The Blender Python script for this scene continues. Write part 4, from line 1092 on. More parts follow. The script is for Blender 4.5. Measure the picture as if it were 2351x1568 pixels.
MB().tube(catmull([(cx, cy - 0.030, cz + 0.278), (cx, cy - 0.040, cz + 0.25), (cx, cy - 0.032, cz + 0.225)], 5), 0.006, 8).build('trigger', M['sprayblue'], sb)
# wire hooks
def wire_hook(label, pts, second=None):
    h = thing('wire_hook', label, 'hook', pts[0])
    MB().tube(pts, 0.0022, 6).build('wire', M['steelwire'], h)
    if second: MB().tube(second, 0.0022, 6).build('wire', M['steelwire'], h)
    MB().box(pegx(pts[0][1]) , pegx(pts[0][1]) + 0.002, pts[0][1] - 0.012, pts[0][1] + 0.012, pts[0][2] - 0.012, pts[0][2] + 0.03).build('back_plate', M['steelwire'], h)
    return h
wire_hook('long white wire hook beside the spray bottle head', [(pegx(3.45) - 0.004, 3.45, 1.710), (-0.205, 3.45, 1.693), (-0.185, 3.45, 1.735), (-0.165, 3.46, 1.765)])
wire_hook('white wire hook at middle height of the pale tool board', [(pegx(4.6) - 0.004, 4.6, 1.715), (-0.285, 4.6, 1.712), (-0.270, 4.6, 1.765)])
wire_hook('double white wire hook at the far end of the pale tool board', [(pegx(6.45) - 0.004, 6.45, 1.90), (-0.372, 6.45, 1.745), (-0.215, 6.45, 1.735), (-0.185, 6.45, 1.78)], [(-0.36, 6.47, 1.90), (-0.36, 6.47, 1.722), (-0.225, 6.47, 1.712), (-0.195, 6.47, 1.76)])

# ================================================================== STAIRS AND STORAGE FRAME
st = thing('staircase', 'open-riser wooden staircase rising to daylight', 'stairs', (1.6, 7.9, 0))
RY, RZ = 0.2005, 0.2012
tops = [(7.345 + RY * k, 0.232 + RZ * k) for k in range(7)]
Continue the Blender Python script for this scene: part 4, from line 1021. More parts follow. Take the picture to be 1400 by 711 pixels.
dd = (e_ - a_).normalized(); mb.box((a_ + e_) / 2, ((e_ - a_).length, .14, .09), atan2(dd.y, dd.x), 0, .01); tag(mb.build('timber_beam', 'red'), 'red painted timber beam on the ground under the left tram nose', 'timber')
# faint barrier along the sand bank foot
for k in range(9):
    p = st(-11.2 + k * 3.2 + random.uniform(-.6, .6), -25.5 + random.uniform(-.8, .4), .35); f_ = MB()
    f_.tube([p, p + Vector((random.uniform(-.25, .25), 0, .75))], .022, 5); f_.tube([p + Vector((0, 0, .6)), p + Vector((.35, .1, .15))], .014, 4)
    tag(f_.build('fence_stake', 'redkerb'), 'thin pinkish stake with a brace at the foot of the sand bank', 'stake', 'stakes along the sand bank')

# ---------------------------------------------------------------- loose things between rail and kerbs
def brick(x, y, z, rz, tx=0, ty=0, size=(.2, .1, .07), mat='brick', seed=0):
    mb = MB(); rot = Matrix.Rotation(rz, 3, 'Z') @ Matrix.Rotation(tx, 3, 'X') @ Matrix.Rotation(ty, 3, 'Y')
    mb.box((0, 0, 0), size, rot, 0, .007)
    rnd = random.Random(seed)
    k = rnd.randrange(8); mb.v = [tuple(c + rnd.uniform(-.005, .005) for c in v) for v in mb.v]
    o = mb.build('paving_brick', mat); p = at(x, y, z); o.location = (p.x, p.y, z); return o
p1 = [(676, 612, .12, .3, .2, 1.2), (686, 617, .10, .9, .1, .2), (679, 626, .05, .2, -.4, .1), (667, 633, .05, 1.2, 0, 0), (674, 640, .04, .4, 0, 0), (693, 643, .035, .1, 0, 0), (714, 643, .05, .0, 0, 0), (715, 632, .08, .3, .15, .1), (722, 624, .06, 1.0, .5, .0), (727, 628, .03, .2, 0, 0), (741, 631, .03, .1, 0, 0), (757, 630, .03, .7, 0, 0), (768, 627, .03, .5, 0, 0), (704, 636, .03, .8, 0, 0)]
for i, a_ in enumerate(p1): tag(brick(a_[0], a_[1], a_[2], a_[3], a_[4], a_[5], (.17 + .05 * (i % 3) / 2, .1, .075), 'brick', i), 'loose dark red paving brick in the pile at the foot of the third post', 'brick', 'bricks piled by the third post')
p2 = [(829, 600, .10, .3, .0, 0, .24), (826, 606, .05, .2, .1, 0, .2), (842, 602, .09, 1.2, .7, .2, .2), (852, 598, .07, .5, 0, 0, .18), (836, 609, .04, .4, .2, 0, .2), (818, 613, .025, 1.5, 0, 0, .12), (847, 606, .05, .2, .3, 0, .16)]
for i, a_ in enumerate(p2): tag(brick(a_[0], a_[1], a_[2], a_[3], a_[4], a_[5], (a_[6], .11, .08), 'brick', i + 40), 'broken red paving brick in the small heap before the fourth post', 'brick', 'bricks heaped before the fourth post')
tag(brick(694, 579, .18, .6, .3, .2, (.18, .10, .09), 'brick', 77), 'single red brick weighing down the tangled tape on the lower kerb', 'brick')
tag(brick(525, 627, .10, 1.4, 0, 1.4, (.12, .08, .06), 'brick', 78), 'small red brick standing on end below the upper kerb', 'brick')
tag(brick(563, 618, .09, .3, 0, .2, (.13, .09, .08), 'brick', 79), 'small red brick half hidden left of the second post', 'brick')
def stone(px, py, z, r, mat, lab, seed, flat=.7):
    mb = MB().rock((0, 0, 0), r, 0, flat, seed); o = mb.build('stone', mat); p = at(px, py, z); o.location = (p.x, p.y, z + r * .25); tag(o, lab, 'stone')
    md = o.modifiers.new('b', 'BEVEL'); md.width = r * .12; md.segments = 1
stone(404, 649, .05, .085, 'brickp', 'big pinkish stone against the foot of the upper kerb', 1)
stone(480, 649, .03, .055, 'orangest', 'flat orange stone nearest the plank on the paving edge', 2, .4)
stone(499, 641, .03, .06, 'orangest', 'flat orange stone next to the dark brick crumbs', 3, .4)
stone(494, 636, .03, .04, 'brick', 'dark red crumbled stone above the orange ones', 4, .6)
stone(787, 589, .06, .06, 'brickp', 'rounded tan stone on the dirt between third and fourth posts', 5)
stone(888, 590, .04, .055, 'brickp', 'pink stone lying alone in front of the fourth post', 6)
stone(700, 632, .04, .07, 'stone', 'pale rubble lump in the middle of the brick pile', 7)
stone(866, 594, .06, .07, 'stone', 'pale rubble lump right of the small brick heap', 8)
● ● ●
▸ **SHORT TASK**
Output the listing above without altering a single character.

▸ **WRITTEN RESPONSE**
The Blender Python script for this scene continues. Write part 4, from line 1092 on. More parts follow. The script is for Blender 4.5. Measure the picture as if it were 2351x1568 pixels.
MB().tube(catmull([(cx, cy - 0.030, cz + 0.278), (cx, cy - 0.040, cz + 0.25), (cx, cy - 0.032, cz + 0.225)], 5), 0.006, 8).build('trigger', M['sprayblue'], sb)
# wire hooks
def wire_hook(label, pts, second=None):
    h = thing('wire_hook', label, 'hook', pts[0])
    MB().tube(pts, 0.0022, 6).build('wire', M['steelwire'], h)
    if second: MB().tube(second, 0.0022, 6).build('wire', M['steelwire'], h)
    MB().box(pegx(pts[0][1]) , pegx(pts[0][1]) + 0.002, pts[0][1] - 0.012, pts[0][1] + 0.012, pts[0][2] - 0.012, pts[0][2] + 0.03).build('back_plate', M['steelwire'], h)
    return h
wire_hook('long white wire hook beside the spray bottle head', [(pegx(3.45) - 0.004, 3.45, 1.710), (-0.205, 3.45, 1.693), (-0.185, 3.45, 1.735), (-0.165, 3.46, 1.765)])
wire_hook('white wire hook at middle height of the pale tool board', [(pegx(4.6) - 0.004, 4.6, 1.715), (-0.285, 4.6, 1.712), (-0.270, 4.6, 1.765)])
wire_hook('double white wire hook at the far end of the pale tool board', [(pegx(6.45) - 0.004, 6.45, 1.90), (-0.372, 6.45, 1.745), (-0.215, 6.45, 1.735), (-0.185, 6.45, 1.78)], [(-0.36, 6.47, 1.90), (-0.36, 6.47, 1.722), (-0.225, 6.47, 1.712), (-0.195, 6.47, 1.76)])

# ================================================================== STAIRS AND STORAGE FRAME
st = thing('staircase', 'open-riser wooden staircase rising to daylight', 'stairs', (1.6, 7.9, 0))
RY, RZ = 0.2005, 0.2012
tops = [(7.345 + RY * k, 0.232 + RZ * k) for k in range(7)]
Continue the Blender Python script for this scene: part 4, from line 1021. More parts follow. Take the picture to be 1400 by 711 pixels.
dd = (e_ - a_).normalized(); mb.box((a_ + e_) / 2, ((e_ - a_).length, .14, .09), atan2(dd.y, dd.x), 0, .01); tag(mb.build('timber_beam', 'red'), 'red painted timber beam on the ground under the left tram nose', 'timber')
# faint barrier along the sand bank foot
for k in range(9):
    p = st(-11.2 + k * 3.2 + random.uniform(-.6, .6), -25.5 + random.uniform(-.8, .4), .35); f_ = MB()
    f_.tube([p, p + Vector((random.uniform(-.25, .25), 0, .75))], .022, 5); f_.tube([p + Vector((0, 0, .6)), p + Vector((.35, .1, .15))], .014, 4)
    tag(f_.build('fence_stake', 'redkerb'), 'thin pinkish stake with a brace at the foot of the sand bank', 'stake', 'stakes along the sand bank')

# ---------------------------------------------------------------- loose things between rail and kerbs
def brick(x, y, z, rz, tx=0, ty=0, size=(.2, .1, .07), mat='brick', seed=0):
    mb = MB(); rot = Matrix.Rotation(rz, 3, 'Z') @ Matrix.Rotation(tx, 3, 'X') @ Matrix.Rotation(ty, 3, 'Y')
    mb.box((0, 0, 0), size, rot, 0, .007)
    rnd = random.Random(seed)
    k = rnd.randrange(8); mb.v = [tuple(c + rnd.uniform(-.005, .005) for c in v) for v in mb.v]
    o = mb.build('paving_brick', mat); p = at(x, y, z); o.location = (p.x, p.y, z); return o
p1 = [(676, 612, .12, .3, .2, 1.2), (686, 617, .10, .9, .1, .2), (679, 626, .05, .2, -.4, .1), (667, 633, .05, 1.2, 0, 0), (674, 640, .04, .4, 0, 0), (693, 643, .035, .1, 0, 0), (714, 643, .05, .0, 0, 0), (715, 632, .08, .3, .15, .1), (722, 624, .06, 1.0, .5, .0), (727, 628, .03, .2, 0, 0), (741, 631, .03, .1, 0, 0), (757, 630, .03, .7, 0, 0), (768, 627, .03, .5, 0, 0), (704, 636, .03, .8, 0, 0)]
for i, a_ in enumerate(p1): tag(brick(a_[0], a_[1], a_[2], a_[3], a_[4], a_[5], (.17 + .05 * (i % 3) / 2, .1, .075), 'brick', i), 'loose dark red paving brick in the pile at the foot of the third post', 'brick', 'bricks piled by the third post')
p2 = [(829, 600, .10, .3, .0, 0, .24), (826, 606, .05, .2, .1, 0, .2), (842, 602, .09, 1.2, .7, .2, .2), (852, 598, .07, .5, 0, 0, .18), (836, 609, .04, .4, .2, 0, .2), (818, 613, .025, 1.5, 0, 0, .12), (847, 606, .05, .2, .3, 0, .16)]
for i, a_ in enumerate(p2): tag(brick(a_[0], a_[1], a_[2], a_[3], a_[4], a_[5], (a_[6], .11, .08), 'brick', i + 40), 'broken red paving brick in the small heap before the fourth post', 'brick', 'bricks heaped before the fourth post')
tag(brick(694, 579, .18, .6, .3, .2, (.18, .10, .09), 'brick', 77), 'single red brick weighing down the tangled tape on the lower kerb', 'brick')
tag(brick(525, 627, .10, 1.4, 0, 1.4, (.12, .08, .06), 'brick', 78), 'small red brick standing on end below the upper kerb', 'brick')
tag(brick(563, 618, .09, .3, 0, .2, (.13, .09, .08), 'brick', 79), 'small red brick half hidden left of the second post', 'brick')
def stone(px, py, z, r, mat, lab, seed, flat=.7):
    mb = MB().rock((0, 0, 0), r, 0, flat, seed); o = mb.build('stone', mat); p = at(px, py, z); o.location = (p.x, p.y, z + r * .25); tag(o, lab, 'stone')
    md = o.modifiers.new('b', 'BEVEL'); md.width = r * .12; md.segments = 1
stone(404, 649, .05, .085, 'brickp', 'big pinkish stone against the foot of the upper kerb', 1)
stone(480, 649, .03, .055, 'orangest', 'flat orange stone nearest the plank on the paving edge', 2, .4)
stone(499, 641, .03, .06, 'orangest', 'flat orange stone next to the dark brick crumbs', 3, .4)
stone(494, 636, .03, .04, 'brick', 'dark red crumbled stone above the orange ones', 4, .6)
stone(787, 589, .06, .06, 'brickp', 'rounded tan stone on the dirt between third and fourth posts', 5)
stone(888, 590, .04, .055, 'brickp', 'pink stone lying alone in front of the fourth post', 6)
stone(700, 632, .04, .07, 'stone', 'pale rubble lump in the middle of the brick pile', 7)
stone(866, 594, .06, .07, 'stone', 'pale rubble lump right of the small brick heap', 8)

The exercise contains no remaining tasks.